Real Estate Investors plc (REI) has made property sales totalling £13.4 million so far this year, reflecting the firm’s strategy of an orderly disposal of its portfolio.
Despite a challenging market, the sales to private investors and special purchasers have been at an aggregate uplift of 3.5% on 2023 year-end book values, with a strong pipeline of further sales in process.
The Birmingham-based business has also continued its dividend policy, with a fully covered quarterly dividend of 0.5p per share to be paid for the second quarter of the year.
This brings the total paid to shareholders to £52.4 million since the dividend policy began in 2012.
Figures released for the half year to 30 June 2024 show that REI’s sales include completed disposals of £6.7 million and contracted disposals of £1.6 million, with a further £5.1 million of sales since the half year end.
The company has used the sales proceeds to pay down £6.4 million of debt in the first half of 2024, plus a further £3.6 million paid off since 30 June.
This has reduced total drawn down debt to £44.4 million, compared to the £67.9 million of debt at 30 June 2023.
Paul Bassi, chief executive of REI, said: “This has been a satisfactory period of activity, despite overall negative market sentiment with activity 40% below the five-year average.
“We are likely to now be at or near the bottom of this cyclical property decline and look forward to a period of positive activity.
“This will see the potential for capital and rental growth supported by lower interest rates and improving investor and occupier demand.
“A normalising market backdrop will contribute to more rapid sales and debt repayment, allowing us to execute our strategy and return capital to shareholders, while continuing to pay a covered dividend.
“Additionally, REI management remain open to evaluating any portfolio or corporate transaction that is in the best interests of shareholders, in order to maximise shareholder returns.”
The results for the half year show underlying profits before tax of £1.8 million due to strategic disposals, with a loss before tax of £3.2 million, which includes a non-cash item loss of £4.9 million on property revaluations.

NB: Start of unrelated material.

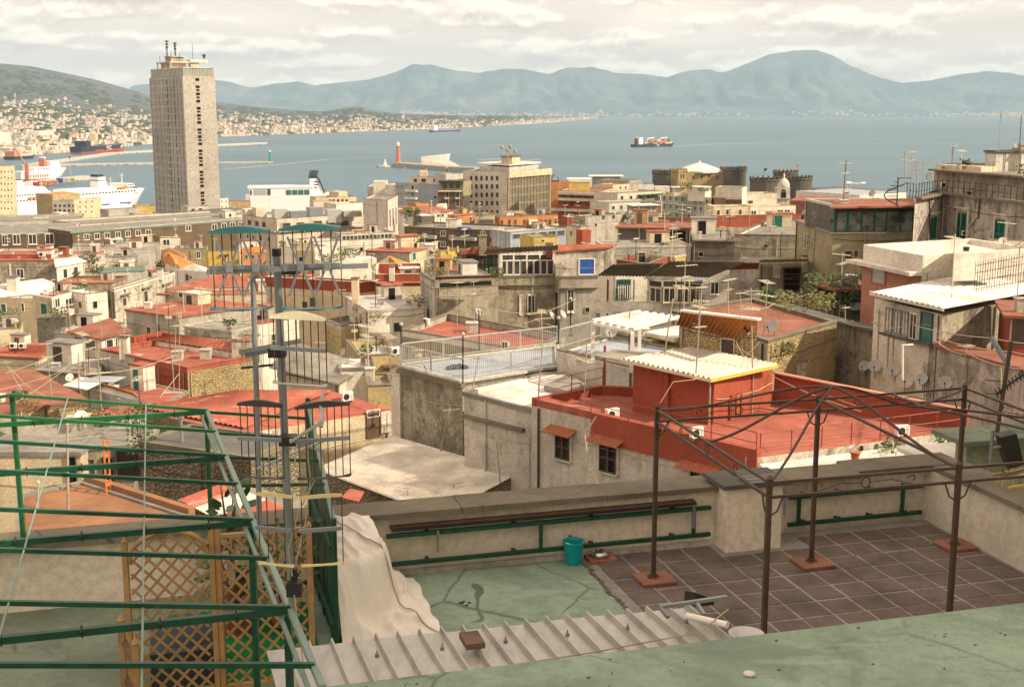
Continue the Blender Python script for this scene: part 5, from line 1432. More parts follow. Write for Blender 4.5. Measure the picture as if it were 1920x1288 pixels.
# grey railed terrace block
b = bd('weathered grey block with a railed blue-grey roof terrace', qp([(749, 688), (867, 717.5), (1047, 689.5), (1044, 650), (760, 684)], 66), ['dirty_wall', 'grey_wall', 'grey_wall'], 'blue_grey_roof', 0, name='apartment_building', cop='white_wall')
GT_ = b
m = MB(); P3 = [Vector((*p, b.z)) for p in b.poly]
for i in range(b.n): m.bar(P3[i] + Vector((0, 0, .06)), P3[(i+1) % b.n] + Vector((0, 0, .06)), .3, .12)
m.build('coping', 'pale_concrete', b.root)
m = MB(); f0, f1 = face_hit(b, 750, 694), face_hit(b, 866, 722); m.bar(f0[2] + f0[4] * .12, f1[2] + f1[4] * .12, .3, .25); m.build('ledge', 'coping_stone', b.root)
def railing(label, pts, h, mat, gap, posts=True, name='roof_railing', group=None):
    o = thing(name, label, 'railing', pts[0], group)
    mt, mb_, mk = MB(), MB(), MB()
    for a, c in zip(pts, pts[1:]):
        up = Vector((0, 0, h)); lo = Vector((0, 0, .1))
        mt.bar(a + up, c + up, .06, .06); mb_.bar(a + lo, c + lo, .04, .04)
        n_ = max(1, int((c - a).length / gap))
        for k in range(n_ + 1): 
            q = a.lerp(c, k / n_); mk.bar(q + lo, q + up, .022)
        for k in range(max(1, int((c - a).length / 2.5)) + 1):
            q = a.lerp(c, k / max(1, int((c - a).length / 2.5))); mp = MB(); mp.bar(q, q + up, .06); mp.build('post', mat, o)
    mt.build('top_rail', mat, o); mb_.build('bottom_rail', mat, o); s_ = mk.build('balusters', mat, o); s_['kind'] = 'stuff'
    return o
zz = b.z + .12
railing('grey steel railing around the near sides of the blue-grey terrace', [PZ(1043, 684, zz), PZ(868, 711, zz), PZ(752, 683, zz)], 1.05, 'aluminium', .13)
zz2 = b.z + .12
railing('grey steel railing along the far side of the blue-grey terrace', [PZ(755, 680, zz2), PZ(1044, 645, zz2)], 1.05, 'aluminium', .13)
railing('grey steel railing at the back of the blue upper terrace', [PZ(1050, 653, UT.z), PZ(1140, 628, UT.z), PZ(1200, 640, UT.z)], 1.0, 'aluminium', .14)
# white low roof and red terrace house
b = bd('low pale roof with stained parapet face between grey and red terraces', qp([(870, 737), (1006, 771), (1118, 738), (1060, 700), (1010, 702)], 58.5), ['pale_concrete', 'pale_concrete', 'grey_wall'], 'white_roof', .0, name='flat_roof_house')
LP = b
m = MB(); f0, f1 = face_hit(b, 872, 779), face_hit(b, 985, 806)
m.bar(f0[2] + f0[4] * .1, f1[2] + f1[4] * .1, .3, .16); m.build('ledge', 'coping_stone', b.root)
m = MB(); q = [PZ(*p, b.z + .3) for p in ((1020, 722), (1062, 732), (1098, 716), (1055, 706))]; m.slab(q, .28); m.build('roof_hatch', 'grey_roof', b.root)
m = MB(); m.bar(PZ(893, 733, b.z + .12), PZ(985, 714, b.z + .12), .3, .2); m.build('kerb', 'white_wall', b.root)
b = bd('big grey house with a bright red roof terrace and brown shutters', qp([(997, 760), (1421, 858), (1812, 806), (1450, 757), (1125, 738)], 54), ['pale_concrete', 'grimy_white_wall', 'red_wall', 'red_wall', 'pale_concrete'], 'bright_red_roof', 0, name='apartment_building')
RH = b
for x, y, w_, h_ in ((1056, 838, 27, 47), (1141, 859, 32, 54), (1315, 905, 40, 44)): 
    f = on_face(b, x, y, w_, h_)
    win(b, x, y, w_, h_, 'brown_shutter', surround='pale_concrete')
    X, e, nn, w, h, rz = f
    ztop = X.z + h / 2 + .22; A = X - e * (w * .95); B_ = X + e * (w * .95)
    for v in (A, B_): v.z = ztop
    corr('tile_canopy', A + nn * .62 - Vector((0, 0, .12)), B_ + nn * .62 - Vector((0, 0, .12)), B_ + Vector((0, 0, .1)), A + Vector((0, 0, .1)), 11, .07, 'terracotta', b.root)
P3 = [Vector((*p, b.z)) for p in b.poly]
def along(px_, py_): return face_hit(b, px_, py_)
# red parapets: low outer skirt on the street front, high wall at the back
def wall_run(b, nm, A, B_, h0, h1, th, mat, base=0.0):
    e = (B_ - A).normalized(); nn = Vector((-e.y, e.x, 0)) * th
    m = MB(); m.hexa([A, B_, B_ + nn, A + nn], [A + Vector((0, 0, h0)), B_ + Vector((0, 0, h1)), B_ + nn + Vector((0, 0, h1)), A + nn + Vector((0, 0, h0))]); m.build(nm, mat, b.root)
dn = Vector((0, 0, .62))
P01 = P3[0].lerp(P3[1], .30)
wall_run(b, 'parapet', P3[0] + Vector((0, 0, .004)), P01 + Vector((0, 0, .004)), .32, .32, .6, 'bright_red_roof')
e = (P3[1] - P3[0]).normalized(); nn = Vector((e.y, -e.x, 0))
m = MB(); a, c = P01, P3[1]
m.hexa([a + nn * .10 - Vector((0, 0, .9)), c + nn * .10 - Vector((0, 0, .9)), c + nn * .004 - Vector((0, 0, .9)), a + nn * .004 - Vector((0, 0, .9))], [a + nn * .06 + Vector((0, 0, .3)), c + nn * .06 + Vector((0, 0, .3)), c - nn * .25 + Vector((0, 0, .3)), a - nn * .25 + Vector((0, 0, .3))]); m.build('skirt_parapet', 'red_wall', b.root)
wall_run(b, 'back_wall', P3[2] + Vector((0, 0, .004)), P3[3] + Vector((0, 0, .004)), 0.78, 1.38, -.25, 'red_wall')
wall_run(b, 'parapet', P3[3] + Vector((0, 0, .004)), P3[4] + Vector((0, 0, .004)), .5, .4, .25, 'red_wall')
wall_run(b, 'parapet', P3[4] + Vector((0, 0, .004)), P3[0] + Vector((0, 0, .004)), .4, .35, .25, 'red_wall')
m = MB(); q0, q1 = P3[2] + Vector((0, 0, .79)), P3[3] + Vector((0, 0, 1.39)); m.bar(q0 + Vector((0, 0, .03)), q1 + Vector((0, 0, .03)), .34, .06); m.build('coping', 'pink_wall', b.root)
hutp = [PZ(*p, b.z) for p in ((1186, 771), (1337, 797), (1446, 762), (1300, 740))]
zt = PD(1337, 712, hutp[1].y).z
hb = bd('red rendered roof hut with a wooden door', [Vector((v.x, v.y, zt - (.0 if i in (1, 2) else -.35))) for i, v in enumerate(hutp)], 'red_wall', 'old_sheet', 0, h=None, name='roof_hut', cat='hut')
hb_h = zt - b.z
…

Mr Bassi continued: “REI announced in January 2024 that it would be undertaking an orderly strategic sale of its property portfolio over three years, disposing of assets individually or collectively, at or above book value, to optimise returns to shareholders.
“Looking forward, we will be bringing larger assets to the market in 2025 into an improving property market and potential interest rate reductions.”
The half year figures also show strong rent collection of 99.6%, with 14 completed lease events generating £760,000 per annum of new income and a positive pipeline of lettings in legals.
Total contracted income has reduced from £10.9 million in the first half of 2023 to £10.3 million in 2024 first half due to the disposal programme.
Mr Bassi added: “Looking to the remainder of 2024 and into 2025, we anticipate more normalised investment market conditions on the horizon.
“This comes following the general election, the 0.25% interest rate reduction announced in August and the likelihood of further interest rate reductions, which will see investors take comfort from reducing inflationary pressures and borrowing costs.
“This will likely signal UK funds, property companies, private equity and overseas buyers re-entering the market, enabling us to sell our larger assets at positive pricing levels, eliminate our debt and return capital to shareholders.
“We are already seeing signs of these traditional investors returning to the market and expect this trend to continue into 2025, coupled with a strong occupier market and rental growth.”